We Need Diverse Teachers, and a Ladder to Climb

By Angelina Burrows and Shaneka Burnett

In recent months, U.S. Education Secretary John King Jr. raised the important issue of diversity in the teaching workforce and the importance of recruiting and retaining more teachers of color, particularly as student populations grow more diverse.

Although we work in separate states (Indiana and Louisiana), we are both teachers of color serving high-need student populations. As master teachers that focus on math, we address both student and teacher needs.

While it is essential that we work to recruit more teachers of color, these teachers will be most successful when they work in schools that make it a priority to support all teachers in strategically reaching every student. This includes a multicultural curriculum which provides students with rigorous learning opportunities to problem solve using situations that affect their day to day lives.

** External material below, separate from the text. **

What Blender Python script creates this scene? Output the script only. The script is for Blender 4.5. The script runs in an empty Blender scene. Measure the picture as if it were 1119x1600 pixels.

When we support all teachers in reaching students, we ease what Secretary King calls the “invisible tax” by sharing the responsibility of communicating and building relationships. For example, we may facilitate a professional development session focused on teacher practices that incorporate student interest and cultural heritage. When a teacher incorporates student interest in a lesson, it opens the door for relationships to be built.

In addition to coaching teachers to tailor the curriculum to meet the needs of diverse students, our districts have supported the development of teacher leadership roles and a school structure providing the time, resources and authority to make these opportunities meaningful and impactful. Working with the National Institute for Excellence in Teaching, we have put in place a system that trains and supports teacher leaders in each building to provide job-embedded professional learning and coaching to colleagues based on their specific needs, and those of their students.

This leadership structure requires teachers to work collaboratively and allows for the opportunity to coach and support ALL teachers in building relationships, making connections and ensuring content is meaningful and relevant. When teachers respect and learn about cultural differences, it promotes classroom environments where students feel safe to share their experiences and learn from others. This system of ongoing support and teamwork has helped our districts to attract and retain more effective teachers, including teachers of color, to our highest-need schools. This support has allowed all teachers to be seen as experts on the concerns of cultural diversity on their campuses.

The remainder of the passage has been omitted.